WHAT THIS TASK INVOLVES:
Below is a listing; print exactly its lines from the one containing "What Blender Python" down to the one containing "return tuple(x/12.92 if", both inclusive, with every picture left out.

SUPPLIED DATA:

# # #

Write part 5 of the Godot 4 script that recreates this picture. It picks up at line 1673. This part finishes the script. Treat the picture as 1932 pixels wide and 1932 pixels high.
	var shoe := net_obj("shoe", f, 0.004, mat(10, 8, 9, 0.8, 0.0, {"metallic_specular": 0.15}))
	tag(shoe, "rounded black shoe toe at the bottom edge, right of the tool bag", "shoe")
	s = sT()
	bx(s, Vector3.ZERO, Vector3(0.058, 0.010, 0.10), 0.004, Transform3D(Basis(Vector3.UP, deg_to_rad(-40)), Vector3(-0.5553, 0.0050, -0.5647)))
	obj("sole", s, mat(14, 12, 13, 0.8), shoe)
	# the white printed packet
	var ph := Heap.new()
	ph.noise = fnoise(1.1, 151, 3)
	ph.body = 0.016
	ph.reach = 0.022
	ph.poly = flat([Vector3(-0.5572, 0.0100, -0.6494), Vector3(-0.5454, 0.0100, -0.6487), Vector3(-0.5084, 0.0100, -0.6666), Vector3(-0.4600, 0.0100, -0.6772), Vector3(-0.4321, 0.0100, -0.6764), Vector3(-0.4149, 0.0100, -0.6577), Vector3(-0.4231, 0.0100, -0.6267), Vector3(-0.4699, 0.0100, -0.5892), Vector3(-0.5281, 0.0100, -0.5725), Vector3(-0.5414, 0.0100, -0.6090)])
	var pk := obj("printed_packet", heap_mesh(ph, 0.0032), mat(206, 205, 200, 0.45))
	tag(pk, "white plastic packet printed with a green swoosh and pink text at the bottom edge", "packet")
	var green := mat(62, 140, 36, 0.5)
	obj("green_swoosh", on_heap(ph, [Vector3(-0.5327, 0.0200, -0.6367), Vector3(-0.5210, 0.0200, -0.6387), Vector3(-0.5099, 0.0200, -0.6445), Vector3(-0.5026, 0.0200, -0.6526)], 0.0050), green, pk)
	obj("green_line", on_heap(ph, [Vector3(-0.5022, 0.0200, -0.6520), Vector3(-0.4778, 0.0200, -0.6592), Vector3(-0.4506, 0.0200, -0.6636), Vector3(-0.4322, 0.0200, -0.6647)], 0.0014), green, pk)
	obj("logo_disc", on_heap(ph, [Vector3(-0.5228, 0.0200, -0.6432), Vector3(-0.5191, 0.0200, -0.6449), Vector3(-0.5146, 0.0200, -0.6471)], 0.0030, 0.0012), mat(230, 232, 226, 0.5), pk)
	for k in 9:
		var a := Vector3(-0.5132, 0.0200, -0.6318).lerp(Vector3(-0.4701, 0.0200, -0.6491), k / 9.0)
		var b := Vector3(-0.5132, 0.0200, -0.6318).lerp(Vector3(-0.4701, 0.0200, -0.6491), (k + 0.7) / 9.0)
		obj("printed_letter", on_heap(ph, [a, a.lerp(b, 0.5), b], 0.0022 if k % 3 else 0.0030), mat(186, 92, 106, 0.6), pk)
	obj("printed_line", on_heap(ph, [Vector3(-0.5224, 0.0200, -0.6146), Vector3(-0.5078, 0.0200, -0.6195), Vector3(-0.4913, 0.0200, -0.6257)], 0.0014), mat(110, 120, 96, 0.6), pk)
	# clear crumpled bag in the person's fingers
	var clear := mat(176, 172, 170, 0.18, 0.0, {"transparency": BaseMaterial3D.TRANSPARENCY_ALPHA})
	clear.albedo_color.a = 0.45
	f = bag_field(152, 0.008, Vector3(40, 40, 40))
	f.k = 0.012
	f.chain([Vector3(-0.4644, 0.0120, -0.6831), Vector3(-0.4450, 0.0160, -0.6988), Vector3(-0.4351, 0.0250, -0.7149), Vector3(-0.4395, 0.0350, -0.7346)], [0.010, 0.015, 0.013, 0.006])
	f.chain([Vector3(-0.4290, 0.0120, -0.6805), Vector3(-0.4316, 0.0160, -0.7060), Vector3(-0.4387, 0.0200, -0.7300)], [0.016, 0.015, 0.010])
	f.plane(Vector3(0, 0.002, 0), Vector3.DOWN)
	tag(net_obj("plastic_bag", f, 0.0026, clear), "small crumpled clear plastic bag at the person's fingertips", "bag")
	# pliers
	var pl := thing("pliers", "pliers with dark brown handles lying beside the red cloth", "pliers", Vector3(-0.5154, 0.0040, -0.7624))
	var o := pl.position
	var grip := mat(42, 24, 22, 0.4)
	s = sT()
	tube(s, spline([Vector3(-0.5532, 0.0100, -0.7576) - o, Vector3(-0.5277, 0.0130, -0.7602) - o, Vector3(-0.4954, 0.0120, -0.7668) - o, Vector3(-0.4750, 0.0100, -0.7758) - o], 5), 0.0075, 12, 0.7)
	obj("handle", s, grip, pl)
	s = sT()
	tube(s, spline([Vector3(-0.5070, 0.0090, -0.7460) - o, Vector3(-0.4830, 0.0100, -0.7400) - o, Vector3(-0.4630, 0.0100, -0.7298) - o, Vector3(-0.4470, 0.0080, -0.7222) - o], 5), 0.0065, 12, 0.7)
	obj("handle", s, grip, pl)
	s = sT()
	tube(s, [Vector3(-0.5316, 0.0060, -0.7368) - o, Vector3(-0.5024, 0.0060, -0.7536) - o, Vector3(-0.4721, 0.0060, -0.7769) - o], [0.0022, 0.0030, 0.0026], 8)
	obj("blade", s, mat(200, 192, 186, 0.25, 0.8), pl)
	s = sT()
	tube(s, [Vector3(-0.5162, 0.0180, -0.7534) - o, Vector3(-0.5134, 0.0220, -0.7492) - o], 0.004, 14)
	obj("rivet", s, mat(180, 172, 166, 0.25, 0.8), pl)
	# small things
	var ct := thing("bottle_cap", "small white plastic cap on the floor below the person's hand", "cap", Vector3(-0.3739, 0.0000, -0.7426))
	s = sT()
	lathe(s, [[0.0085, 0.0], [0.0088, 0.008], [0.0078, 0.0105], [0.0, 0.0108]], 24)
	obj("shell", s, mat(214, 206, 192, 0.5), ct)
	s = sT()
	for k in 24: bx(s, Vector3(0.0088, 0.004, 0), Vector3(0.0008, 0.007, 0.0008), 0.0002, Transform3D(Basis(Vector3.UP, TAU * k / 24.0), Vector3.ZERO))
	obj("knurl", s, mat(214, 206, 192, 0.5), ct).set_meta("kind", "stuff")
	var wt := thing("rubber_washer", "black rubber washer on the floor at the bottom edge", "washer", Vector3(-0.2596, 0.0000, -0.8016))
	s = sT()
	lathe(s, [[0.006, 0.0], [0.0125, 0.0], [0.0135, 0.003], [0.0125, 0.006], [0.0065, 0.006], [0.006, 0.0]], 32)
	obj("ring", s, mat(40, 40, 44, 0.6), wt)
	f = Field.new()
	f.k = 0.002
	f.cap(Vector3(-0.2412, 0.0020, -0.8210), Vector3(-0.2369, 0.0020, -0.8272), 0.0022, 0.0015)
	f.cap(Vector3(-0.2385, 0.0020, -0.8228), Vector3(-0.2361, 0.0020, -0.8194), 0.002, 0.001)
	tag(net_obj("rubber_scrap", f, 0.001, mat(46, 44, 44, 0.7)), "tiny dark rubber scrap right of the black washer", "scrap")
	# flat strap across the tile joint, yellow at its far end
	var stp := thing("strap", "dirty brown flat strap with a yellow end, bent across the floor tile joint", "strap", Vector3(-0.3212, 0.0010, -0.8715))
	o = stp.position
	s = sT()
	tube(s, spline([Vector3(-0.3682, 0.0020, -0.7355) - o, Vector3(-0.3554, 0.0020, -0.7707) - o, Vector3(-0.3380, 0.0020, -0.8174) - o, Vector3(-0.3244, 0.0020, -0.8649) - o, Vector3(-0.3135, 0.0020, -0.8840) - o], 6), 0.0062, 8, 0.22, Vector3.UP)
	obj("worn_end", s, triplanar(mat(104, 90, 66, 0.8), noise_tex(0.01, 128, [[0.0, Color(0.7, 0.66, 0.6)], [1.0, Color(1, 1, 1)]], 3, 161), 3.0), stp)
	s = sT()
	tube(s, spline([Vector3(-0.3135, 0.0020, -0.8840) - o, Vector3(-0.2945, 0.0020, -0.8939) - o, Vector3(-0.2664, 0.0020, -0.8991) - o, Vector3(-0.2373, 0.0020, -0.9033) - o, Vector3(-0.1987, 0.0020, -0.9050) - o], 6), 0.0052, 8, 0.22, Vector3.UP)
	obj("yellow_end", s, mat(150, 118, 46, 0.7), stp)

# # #

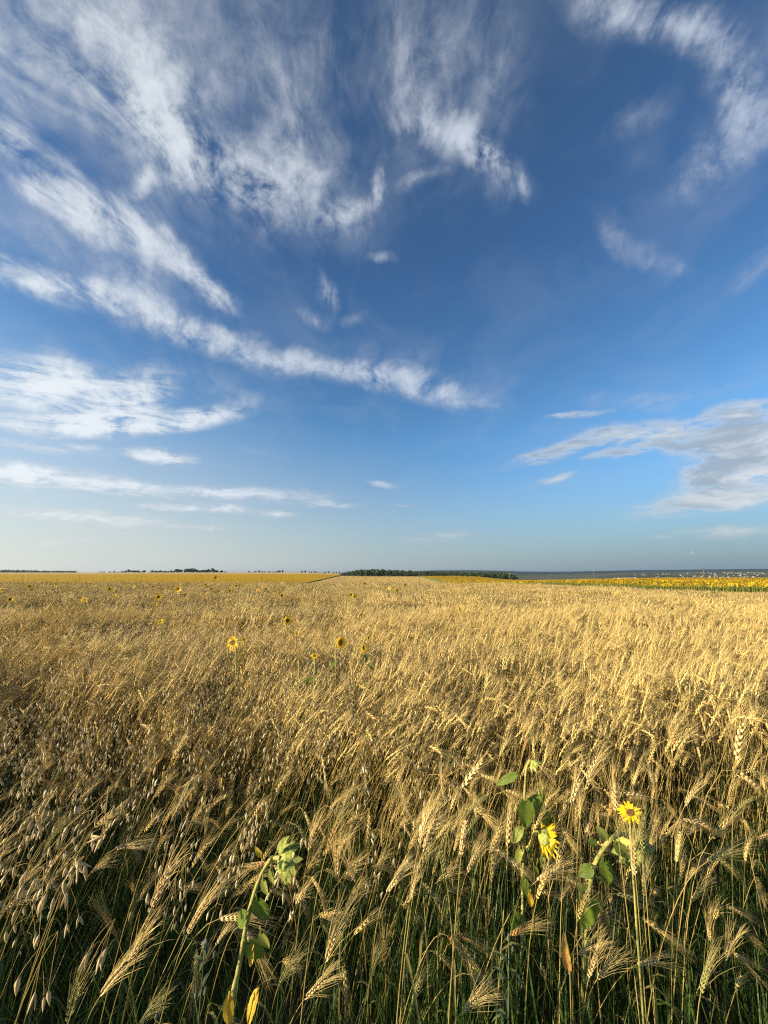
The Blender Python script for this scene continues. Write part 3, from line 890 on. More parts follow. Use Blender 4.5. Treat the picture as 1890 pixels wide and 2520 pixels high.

# # #

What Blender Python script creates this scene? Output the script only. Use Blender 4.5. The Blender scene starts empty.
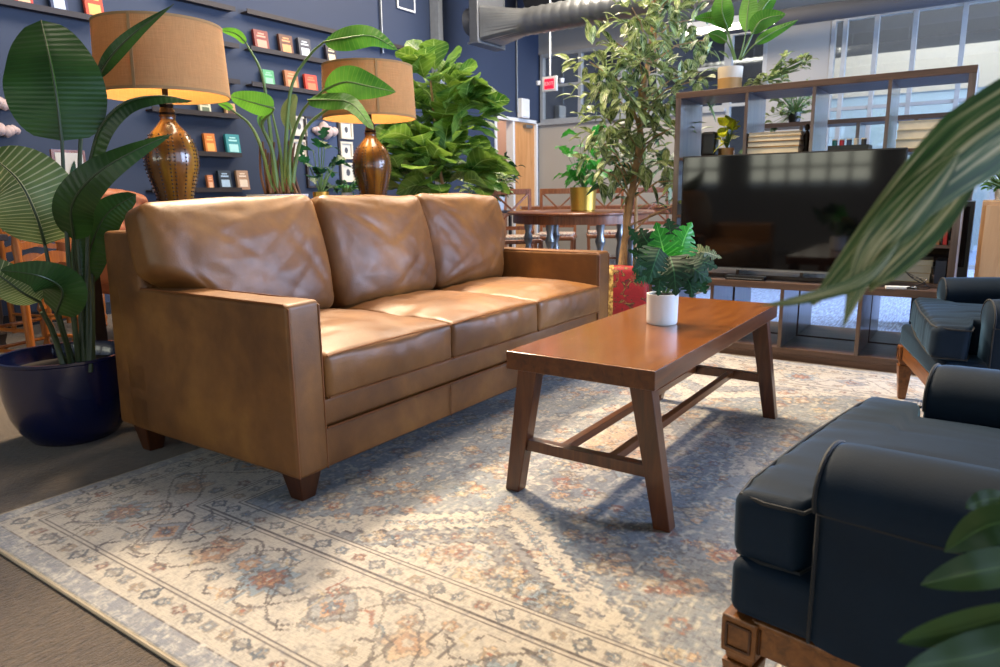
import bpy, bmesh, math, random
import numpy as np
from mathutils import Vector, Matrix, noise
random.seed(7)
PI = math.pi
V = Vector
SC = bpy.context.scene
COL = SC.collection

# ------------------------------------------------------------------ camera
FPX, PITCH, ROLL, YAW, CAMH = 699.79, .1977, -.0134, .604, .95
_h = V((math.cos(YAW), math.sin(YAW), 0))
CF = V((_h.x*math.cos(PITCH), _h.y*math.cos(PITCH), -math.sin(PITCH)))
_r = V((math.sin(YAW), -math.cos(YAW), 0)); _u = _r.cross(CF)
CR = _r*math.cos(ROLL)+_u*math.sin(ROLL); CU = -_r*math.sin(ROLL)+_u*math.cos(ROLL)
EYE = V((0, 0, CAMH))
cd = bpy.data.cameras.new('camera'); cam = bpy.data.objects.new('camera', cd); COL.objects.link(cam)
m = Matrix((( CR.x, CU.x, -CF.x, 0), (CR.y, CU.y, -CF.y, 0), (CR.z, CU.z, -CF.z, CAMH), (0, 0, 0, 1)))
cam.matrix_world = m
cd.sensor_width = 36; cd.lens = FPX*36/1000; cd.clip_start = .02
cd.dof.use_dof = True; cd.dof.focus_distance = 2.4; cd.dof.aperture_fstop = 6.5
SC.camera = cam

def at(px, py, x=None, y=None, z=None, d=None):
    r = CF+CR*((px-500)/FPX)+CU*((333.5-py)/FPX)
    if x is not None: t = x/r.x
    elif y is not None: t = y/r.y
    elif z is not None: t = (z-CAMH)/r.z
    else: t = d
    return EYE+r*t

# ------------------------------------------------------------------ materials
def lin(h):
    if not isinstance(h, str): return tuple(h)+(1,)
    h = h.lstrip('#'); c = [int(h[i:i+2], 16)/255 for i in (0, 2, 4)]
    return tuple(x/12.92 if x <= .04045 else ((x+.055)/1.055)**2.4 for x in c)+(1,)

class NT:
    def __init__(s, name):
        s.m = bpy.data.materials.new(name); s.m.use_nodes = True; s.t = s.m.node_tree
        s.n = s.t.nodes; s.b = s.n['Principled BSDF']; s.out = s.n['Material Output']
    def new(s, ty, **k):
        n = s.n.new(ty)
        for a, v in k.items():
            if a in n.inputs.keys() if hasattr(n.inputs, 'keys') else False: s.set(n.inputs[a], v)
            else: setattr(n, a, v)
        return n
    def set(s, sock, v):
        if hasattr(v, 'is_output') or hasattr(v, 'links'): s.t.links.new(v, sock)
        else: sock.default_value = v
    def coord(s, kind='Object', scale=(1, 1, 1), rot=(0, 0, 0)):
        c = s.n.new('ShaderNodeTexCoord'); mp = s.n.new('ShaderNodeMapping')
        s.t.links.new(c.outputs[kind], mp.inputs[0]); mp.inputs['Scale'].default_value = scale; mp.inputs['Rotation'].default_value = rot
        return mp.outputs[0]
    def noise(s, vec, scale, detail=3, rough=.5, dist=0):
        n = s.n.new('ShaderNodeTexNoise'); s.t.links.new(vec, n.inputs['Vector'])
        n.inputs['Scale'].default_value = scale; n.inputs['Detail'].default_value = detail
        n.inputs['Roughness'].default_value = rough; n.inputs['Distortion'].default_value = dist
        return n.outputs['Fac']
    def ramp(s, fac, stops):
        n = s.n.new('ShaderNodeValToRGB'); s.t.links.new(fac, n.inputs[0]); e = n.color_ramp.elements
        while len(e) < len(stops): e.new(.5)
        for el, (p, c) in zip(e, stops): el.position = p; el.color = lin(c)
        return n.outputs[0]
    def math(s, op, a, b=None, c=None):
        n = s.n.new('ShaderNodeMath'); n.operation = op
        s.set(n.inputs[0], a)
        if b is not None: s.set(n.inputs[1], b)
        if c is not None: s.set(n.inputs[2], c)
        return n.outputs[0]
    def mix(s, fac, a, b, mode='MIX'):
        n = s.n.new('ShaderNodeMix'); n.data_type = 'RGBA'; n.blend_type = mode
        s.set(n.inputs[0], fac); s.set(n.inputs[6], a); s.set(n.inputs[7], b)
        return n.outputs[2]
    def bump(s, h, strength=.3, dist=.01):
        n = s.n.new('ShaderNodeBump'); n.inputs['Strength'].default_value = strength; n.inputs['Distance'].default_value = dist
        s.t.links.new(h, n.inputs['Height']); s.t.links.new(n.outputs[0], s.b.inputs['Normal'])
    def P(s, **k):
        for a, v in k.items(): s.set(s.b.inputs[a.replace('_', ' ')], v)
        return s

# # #

FINISHED ANSWER:
What Blender Python script creates this scene? Output the script only. Use Blender 4.5. The Blender scene starts empty.
import bpy, bmesh, math, random
import numpy as np
from mathutils import Vector, Matrix, noise
random.seed(7)
PI = math.pi
V = Vector
SC = bpy.context.scene
COL = SC.collection

# ------------------------------------------------------------------ camera
FPX, PITCH, ROLL, YAW, CAMH = 699.79, .1977, -.0134, .604, .95
_h = V((math.cos(YAW), math.sin(YAW), 0))
CF = V((_h.x*math.cos(PITCH), _h.y*math.cos(PITCH), -math.sin(PITCH)))
_r = V((math.sin(YAW), -math.cos(YAW), 0)); _u = _r.cross(CF)
CR = _r*math.cos(ROLL)+_u*math.sin(ROLL); CU = -_r*math.sin(ROLL)+_u*math.cos(ROLL)
EYE = V((0, 0, CAMH))
cd = bpy.data.cameras.new('camera'); cam = bpy.data.objects.new('camera', cd); COL.objects.link(cam)
m = Matrix((( CR.x, CU.x, -CF.x, 0), (CR.y, CU.y, -CF.y, 0), (CR.z, CU.z, -CF.z, CAMH), (0, 0, 0, 1)))
cam.matrix_world = m
cd.sensor_width = 36; cd.lens = FPX*36/1000; cd.clip_start = .02
cd.dof.use_dof = True; cd.dof.focus_distance = 2.4; cd.dof.aperture_fstop = 6.5
SC.camera = cam

def at(px, py, x=None, y=None, z=None, d=None):
    r = CF+CR*((px-500)/FPX)+CU*((333.5-py)/FPX)
    if x is not None: t = x/r.x
    elif y is not None: t = y/r.y
    elif z is not None: t = (z-CAMH)/r.z
    else: t = d
    return EYE+r*t

# ------------------------------------------------------------------ materials
def lin(h):
    if not isinstance(h, str): return tuple(h)+(1,)
    h = h.lstrip('#'); c = [int(h[i:i+2], 16)/255 for i in (0, 2, 4)]
    return tuple(x/12.92 if x <= .04045 else ((x+.055)/1.055)**2.4 for x in c)+(1,)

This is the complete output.